What you will do> Quote word for word the lines below, beginning with the first and ending with the one that has "tag(make('tablecloth', V, F, pk), 'pink". Drop the pictures.

——————————

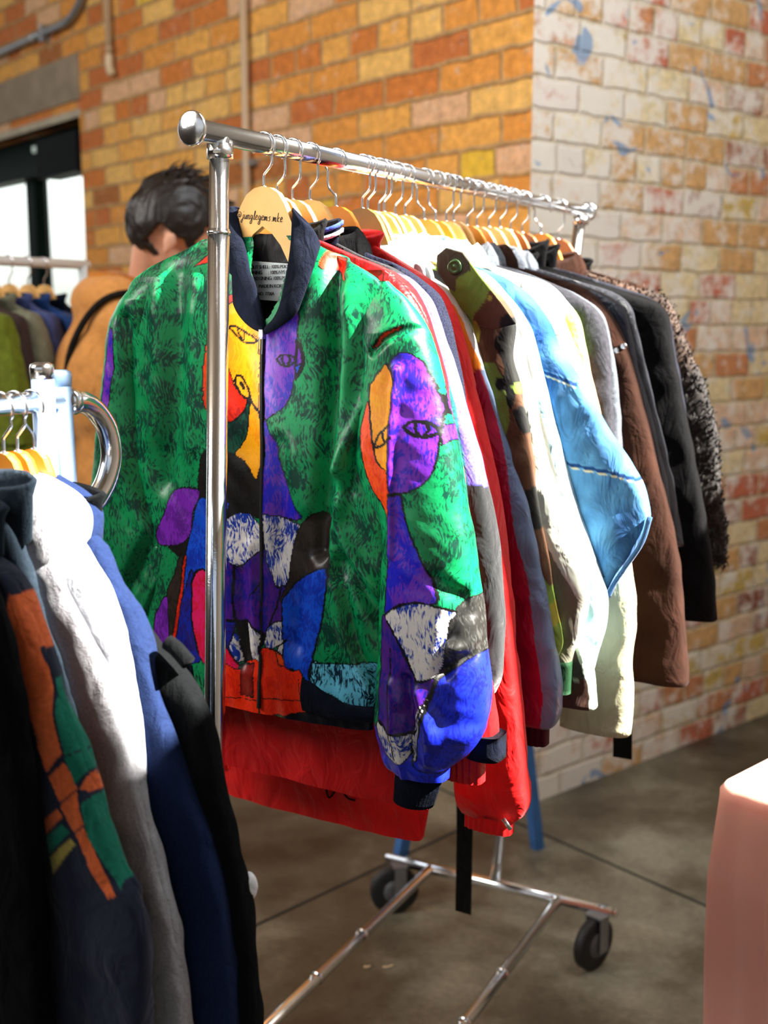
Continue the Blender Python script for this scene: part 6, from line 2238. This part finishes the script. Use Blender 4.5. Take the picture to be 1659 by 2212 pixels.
rings = []
for g_ in (-.30, -.2, -.1, -.03, -.008): rings.append((rrect(g_, .03), np.full(NP, TZ + .003)))
rings.append((rrect(.002, .03), np.full(NP, TZ + .0005)))
rings.append((rrect(.009, .032), np.full(NP, TZ - .010)))
NV = 70
th_ = np.arange(NP) / NP
for k in range(1, NV):
    t = k / (NV - 1)
    z_ = TZ - .010 - t * (TZ - .045)
    base = rrect(.009 + .010 * min(1, t * 5), .034 + .02 * t)
    d_ = base / np.linalg.norm(base, axis=1)[:, None]
    # folds deepen on the way down, strongest at the corners
    dcor = np.minimum(np.abs(np.abs(base[:, 0]) - TW / 2), 9) + np.minimum(np.abs(np.abs(base[:, 1]) - TL / 2), 9)
    amp_ = (.002 + .0085 * min(1, t * 2.5)) * (.6 + .6 * np.exp(-dcor / .18))
    w_ = np.sin(th_ * 2 * math.pi * 62 + 2.5 * np.sin(th_ * 2 * math.pi * 7)) * .6 + vnoise(th_ * 110, t * 1.2, 3.3) * .9
    base = base + d_ * (amp_ * (w_ - .25))[:, None]
    rings.append((base, np.full(NP, z_)))
V = np.vstack([cc * [1, 1, 0] + r[:, 0:1] * e1 + r[:, 1:2] * e2 + z_[:, None] * UPZ for r, z_ in rings])
F = [(r * NP + k, r * NP + (k + 1) % NP, (r + 1) * NP + (k + 1) % NP, (r + 1) * NP + k) for r in range(len(rings) - 1) for k in range(NP)]
F.append(tuple(range(NP))[::-1])
tag(make('tablecloth', V, F, pk), 'pink linen tablecloth draped to the floor at the right edge', 'tablecloth')

# scraps on the floor
pm = simple('paper_scrap', srgb(.82, .72, .58), .8)
for i_, (x, y, l_, w_, lab_) in enumerate(((793, 2087, .016, .006, 'smaller bright scrap of paper on the concrete, left one'), (838, 2087, .026, .006, 'longer bright scrap of paper on the concrete, right one'))):
    c = at_z(x, y, .003)
    r_ = math.radians(-15 + 20 * i_)
    ax_ = [np.array([math.cos(r_), math.sin(r_), 0]), np.array([-math.sin(r_), math.cos(r_), 0])]
    V = []
    for zz_ in (0.0005, .0022):
        for a_, b2 in ((-1, -1), (-.2, -1.2), (1, -.7), (.9, 1), (0, .8), (-.9, 1)):
            V.append(c * [1, 1, 0] + ax_[0] * a_ * l_ / 2 + ax_[1] * b2 * w_ / 2 + UPZ * (zz_ + (.003 if a_ > .8 else 0)))
    F = [(5, 4, 3, 2, 1, 0), (6, 7, 8, 9, 10, 11)] + [(k, (k + 1) % 6, 6 + (k + 1) % 6, 6 + k) for k in range(6)]
    tag(make('paper_scrap', np.array(V), F, pm, smooth=False), lab_, 'paper')

# ================================================================== PERSON beyond the rack
def ell(c, r, ax=None, n=3):
    bm = bmesh.new(); bmesh.ops.create_icosphere(bm, subdivisions=n, radius=1)
    V = np.array([v.co[:] for v in bm.verts]); F = [[v.index for v in f.verts] for f in bm.faces]; bm.free()
    ax = np.eye(3) if ax is None else np.array(ax)
    return (V * np.array(r)) @ ax + np.array(c), F


def limb(P, R, n=14):
    V, F = tube(P, R, n)
    parts_ = [(V, F), ell(P[0], (R[0],) * 3, n=2), ell(P[-1], (R[-1],) * 3, n=2)]
    for p_, r_ in zip(P[1:-1], R[1:-1]): parts_.append(ell(p_, (r_ * 1.0,) * 3, n=2))
    return parts_


def melt(name, parts_, mat, parent, voxel=.008, smooth_it=6, noise=0, label=None):
    """fuse overlapping volumes into one continuous surface"""
    V, F = join(parts_)
    me = bpy.data.meshes.new('tmp'); me.from_pydata([tuple(v) for v in V], [], F); me.update()
    o = bpy.data.objects.new('tmp', me); COL.objects.link(o)
    r = o.modifiers.new('r', 'REMESH'); r.mode = 'VOXEL'; r.voxel_size = voxel
    s_ = o.modifiers.new('s', 'SMOOTH'); s_.factor = .6; s_.iterations = smooth_it
    dg = bpy.context.evaluated_depsgraph_get()
    m2 = bpy.data.meshes.new_from_object(o.evaluated_get(dg))
    V = np.array([v.co[:] for v in m2.vertices]); F = [list(p.vertices) for p in m2.polygons]
    if noise:
        N_ = np.array([v.normal[:] for v in m2.vertices])
        V = V + N_ * (noise * (vnoise(V[:, 0] * 9, V[:, 1] * 9, V[:, 2] * 5) + .4 * vnoise(V[:, 0] * 30, V[:, 1] * 30, V[:, 2] * 22)))[:, None]
    bpy.data.objects.remove(o); bpy.data.meshes.remove(me); bpy.data.meshes.remove(m2)
    return make(name, V, F, mat, parent, label=label)


SKIN = simple('skin', srgb(.86, .62, .50), .55, 0, .06, 30)
for _l in (SKIN.node_tree.nodes['Principled BSDF'],):
    _l.inputs['Subsurface Weight'].default_value = .15
    _l.inputs['Subsurface Radius'].default_value = (.01, .004, .002)
HAIRM = simple('dark_brown_hair', srgb(.115, .075, .055), .42, 0, .35, 160, .5, 260, spec=.5)
TAN = fabric('tan_wool', (.80, .54, .28), .95, .08, 60, .3, 400, .2)
Fd = np.array([.93, .36, 0]); Fd /= np.linalg.norm(Fd); Rd = np.array([Fd[1], -Fd[0], 0])
HC = at_y(380, 482, 2.92)
Fh = Fd * .80 - UPZ * .60; Uh = Fd * .60 + UPZ * .80
base = np.array([HC[0] - .13, 2.99, 0])
pers = thing('person', base, 'person with short dark hair in a tan coat, bending over behind the bomber jacket', 'person')


def bp_(f, r, z): return base + Fd * f + Rd * r + UPZ * z


hip = bp_(-.02, 0, .94); waist_ = bp_(-.03, 0, 1.10); chest = bp_(-.01, 0, 1.32); ubk = bp_(.0, 0, 1.46); nb_ = bp_(.03, 0, 1.53)
hx = [Fh, Rd, Uh]
bp = [ell(hip, (.12, .165, .13), [Fd, Rd, UPZ]), ell(waist_, (.105, .145, .14), [Fd, Rd, UPZ]), ell(chest, (.125, .175, .17), [Fd, Rd, UPZ]), ell(ubk, (.10, .18, .09), [Fd, Rd, UPZ])]
bp += limb([nb_ - UPZ * .04, HC - Uh * .06 - Fh * .02], [.056, .050])
bp += [ell(HC, (.097, .076, .100), hx), ell(HC - Uh * .055 + Fh * .030, (.070, .058, .070), hx), ell(HC - Uh * .095 + Fh * .060, (.030, .032, .024), hx)]
bp += [ell(HC + Fh * .098 - Uh * .030, (.020, .012, .024), hx, 2), ell(HC + Fh * .090 - Uh * .066, (.014, .026, .008), hx, 2), ell(HC + Fh * .088 - Uh * .078, (.013, .023, .008), hx, 2),
       ell(HC + Fh * .084 + Uh * .010, (.016, .052, .012), hx, 2)]
for sg in (1, -1):
    ear = HC + Rd * sg * .078 + Fh * .004 - Uh * .058
    bp += [ell(ear, (.018, .009, .028), [Fh * .95 + Uh * .3, Rd, Uh * .95 - Fh * .3], 2), ell(ear - Uh * .022 + Fh * .005, (.010, .007, .012), hx, 2)]
    sh = bp_(.0, .175 * sg, 1.45); el = bp_(.10, .23 * sg, 1.19); wr = bp_(.31, .16 * sg, 1.10)
    bp += limb([sh, sh * .5 + el * .5, el], [.056, .047, .040]) + limb([el, el * .5 + wr * .5, wr], [.040, .037, .026])
    hd = (wr - el) / np.linalg.norm(wr - el)
    dn = np.cross(hd, Rd); dn /= np.linalg.norm(dn)
    if dn[2] > 0: dn = -dn
    pc = wr + hd * .052
    sdv = np.cross(hd, dn)
    bp.append(ell(pc, (.047, .040, .015), [hd, sdv, dn], 2))
    for k, (off, ln) in enumerate(((-.030, .062), (-.010, .074), (.011, .070), (.030, .055))):
        a0_ = pc + hd * .036 + sdv * off
        a1_ = a0_ + hd * ln * .5 + dn * .010 + sdv * off * .1
        a2_ = a1_ + hd * ln * .30 + dn * .020
        a3_ = a2_ + hd * ln * .12 + dn * .018
        V, F = tube([a0_, a1_, a2_, a3_], [.0095, .0090, .0082, .0070], 10); bp.append((V, F)); bp.append(ell(a3_, (.007,) * 3, n=2))
    t0_ = pc - hd * .015 - sdv * sg * -.034
    V, F = tube([t0_, t0_ + hd * .028 + sdv * sg * .020 + dn * .010, t0_ + hd * .052 + sdv * sg * .020 + dn * .026], [.0125, .0108, .0085], 10); bp.append((V, F)); bp.append(ell(t0_ + hd * .052 + sdv * sg * .020 + dn * .026, (.0085,) * 3, n=2))
    hj = bp_(-.02, .09 * sg, .90); kn = bp_(.03, .10 * sg, .50); an = bp_(-.01, .11 * sg, .09)
    bp += limb([hj, hj * .5 + kn * .5, kn], [.085, .075, .055]) + limb([kn, kn * .6 + an * .4, an], [.055, .055, .038])
    bp += limb([an - UPZ * .03, an + Fd * .12 - UPZ * .05], [.040, .033])
melt('body', bp, SKIN, pers, .0065, 3)
# eyes
for sg in (1, -1):
    V, F = ell(HC + Fh * .080 - Uh * .008 + Rd * sg * .031, (.013, .014, .009), hx, 2)
    make('eye', V, F, simple('eye_white', (.7, .68, .66), .3) if 'eye_white' not in bpy.data.materials else bpy.data.materials['eye_white'], pers)
# hair
bm = bmesh.new(); bmesh.ops.create_icosphere(bm, subdivisions=6, radius=1)
D = np.array([v.co[:] for v in bm.verts]); Ff = np.array([[v.index for v in f.verts] for f in bm.faces]); bm.free()
df, dr_, du = D[:, 0], D[:, 1], D[:, 2]
edge_ = .05 * vnoise(D[:, 0] * 9, D[:, 1] * 9, D[:, 2] * 9)
rem = ((df + edge_ > .55) & (du < .20 + edge_)) | ((np.abs(dr_) > .5) & (du < -.42 + edge_) & (df > -.30)) | ((df > .1) & (du < -.45 + edge_)) | (du < -.93 + edge_)
fall_ = 1 + .10 * np.clip(-du, 0, 1) * (df < -.2) + .05 * vnoise(D[:, 0] * 3, D[:, 1] * 3, D[:, 2] * 3)
st_ = .018 * vnoise(D[:, 0] * 4 + D[:, 1] * 30, D[:, 2] * 5 + D[:, 1] * 26, 3.0) + .012 * vnoise(D[:, 0] * 9, D[:, 1] * 60, D[:, 2] * 8)
Rr = np.array([.116, .092, .118])
Vo = (D * Rr * (fall_ + st_)[:, None]) @ np.array(hx) + HC + Uh * .010 - Fh * .006
Vi = (D * Rr * .86) @ np.array(hx) + HC + Uh * .010 - Fh * .006
kp = ~rem[Ff].any(1)
fo_ = Ff[kp]
# rim faces between outer and inner shells
ed = {}
for f in fo_:
    for a_, b_ in ((f[0], f[1]), (f[1], f[2]), (f[2], f[0])):
        ed[(a_, b_)] = ed.get((a_, b_), 0) + 1
rim = [(a_, b_) for (a_, b_) in ed if (b_, a_) not in ed]
nV = len(D)
Fh_ = [tuple(f) for f in fo_] + [tuple(nV + f[::-1]) for f in fo_] + [(b_, a_, nV + a_, nV + b_) for a_, b_ in rim]
make('hair', np.vstack([Vo, Vi]), Fh_, HAIRM, pers)
# a few stray locks standing up on the crown
locks = []
rng = np.random.RandomState(3)
for i in range(90):
    d_ = np.array([rng.uniform(-.8, .5), rng.uniform(-.7, .7), rng.uniform(.3, 1)]); d_ /= np.linalg.norm(d_)
    p_ = (d_ * Rr) @ np.array(hx) + HC + Uh * .010 - Fh * .006
    o_ = d_ @ np.array(hx)
    tdir = Fh * rng.uniform(.2, 1) + Rd * rng.uniform(-.6, .6) + o_ * .45
    tdir /= np.linalg.norm(tdir)
    locks.append(tube([p_ - o_ * .003, p_ + tdir * .02 + o_ * .003, p_ + tdir * .042], [.0035, .0026, .0006], 5))
V, F = join(locks)
make('hair_locks', V, F, HAIRM, pers)
# coat
cp = [ell(bp_(-.02, 0, .86), (.160, .205, .22), [Fd, Rd, UPZ]), ell(bp_(-.02, 0, 1.10), (.150, .190, .20), [Fd, Rd, UPZ]), ell(bp_(-.035, 0, 1.33), (.165, .215, .20), [Fd, Rd, UPZ]), ell(bp_(-.02, 0, 1.47), (.125, .215, .085), [Fd, Rd, UPZ]), ell(bp_(-.05, 0, 1.53), (.10, .14, .075), [Fd, Rd, UPZ])]
for sg in (1, -1):
    sh = bp_(-.01, .175 * sg, 1.45); el = bp_(.08, .235 * sg, 1.18); wr = bp_(.27, .17 * sg, 1.11)
    cp += limb([sh, sh * .5 + el * .5, el], [.082, .072, .064]) + limb([el, wr], [.064, .050])
melt('coat', cp, TAN, pers, .010, 8, noise=.006, label='tan wool coat')
# standing coat collar and the dark strap over the near shoulder
P = []
for k in range(25):
    a_ = math.radians(-130 + 260 * k / 24) + math.pi
    P.append(bp_(.0 + .088 * math.cos(a_), .080 * math.sin(a_), 1.570 - .012 * math.cos(a_)))
V, F = tube(P, [.010 + .014 * math.sin(math.pi * k / 24) ** .5 for k in range(25)], 12)
make('coat_collar', V, F, fabric('ochre_collar', (.74, .44, .12), .9, .1, 60), pers)
P = smoothline([bp_(-.185, .06, 1.28), bp_(-.165, .10, 1.42), bp_(-.10, .135, 1.525), bp_(-.01, .145, 1.55), bp_(.08, .14, 1.50), bp_(.135, .12, 1.40)], 6)
V, F = tube(P, .0085, 10)
make('strap', V, F, fabric('dark_strap', (.10, .09, .08), .8), pers, label='dark shoulder strap')
tp = []
for sg in (1, -1):
    hj = bp_(-.02, .09 * sg, .88); kn = bp_(.03, .10 * sg, .50); an = bp_(-.01, .11 * sg, .13)
    tp += limb([hj, hj * .5 + kn * .5, kn], [.105, .092, .078]) + limb([kn, an], [.078, .062])
tp.append(ell(hip, (.135, .18, .13), [Fd, Rd, UPZ]))
melt('trousers', tp, fabric('dark_trousers', (.09, .09, .11), .9), pers, .012, 5, noise=.004)
for sg in (1, -1):
    an = bp_(-.01, .11 * sg, .09)
    melt('shoe', limb([an * [1, 1, 0] + UPZ * .05 - Fd * .04, an * [1, 1, 0] + UPZ * .045 + Fd * .14], [.050, .043]) + [box(an * [1, 1, 0] + Fd * .05 + UPZ * .014, (.27, .09, .026), [Fd, Rd, UPZ])],
         fabric('black_leather', (.05, .045, .04), .4), pers, .008, 3)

——————————

Task output>
Continue the Blender Python script for this scene: part 6, from line 2238. This part finishes the script. Use Blender 4.5. Take the picture to be 1659 by 2212 pixels.
rings = []
for g_ in (-.30, -.2, -.1, -.03, -.008): rings.append((rrect(g_, .03), np.full(NP, TZ + .003)))
rings.append((rrect(.002, .03), np.full(NP, TZ + .0005)))
rings.append((rrect(.009, .032), np.full(NP, TZ - .010)))
NV = 70
th_ = np.arange(NP) / NP
for k in range(1, NV):
    t = k / (NV - 1)
    z_ = TZ - .010 - t * (TZ - .045)
    base = rrect(.009 + .010 * min(1, t * 5), .034 + .02 * t)
    d_ = base / np.linalg.norm(base, axis=1)[:, None]
    # folds deepen on the way down, strongest at the corners
    dcor = np.minimum(np.abs(np.abs(base[:, 0]) - TW / 2), 9) + np.minimum(np.abs(np.abs(base[:, 1]) - TL / 2), 9)
    amp_ = (.002 + .0085 * min(1, t * 2.5)) * (.6 + .6 * np.exp(-dcor / .18))
    w_ = np.sin(th_ * 2 * math.pi * 62 + 2.5 * np.sin(th_ * 2 * math.pi * 7)) * .6 + vnoise(th_ * 110, t * 1.2, 3.3) * .9
    base = base + d_ * (amp_ * (w_ - .25))[:, None]
    rings.append((base, np.full(NP, z_)))
V = np.vstack([cc * [1, 1, 0] + r[:, 0:1] * e1 + r[:, 1:2] * e2 + z_[:, None] * UPZ for r, z_ in rings])
F = [(r * NP + k, r * NP + (k + 1) % NP, (r + 1) * NP + (k + 1) % NP, (r + 1) * NP + k) for r in range(len(rings) - 1) for k in range(NP)]
F.append(tuple(range(NP))[::-1])
tag(make('tablecloth', V, F, pk), 'pink linen tablecloth draped to the floor at the right edge', 'tablecloth')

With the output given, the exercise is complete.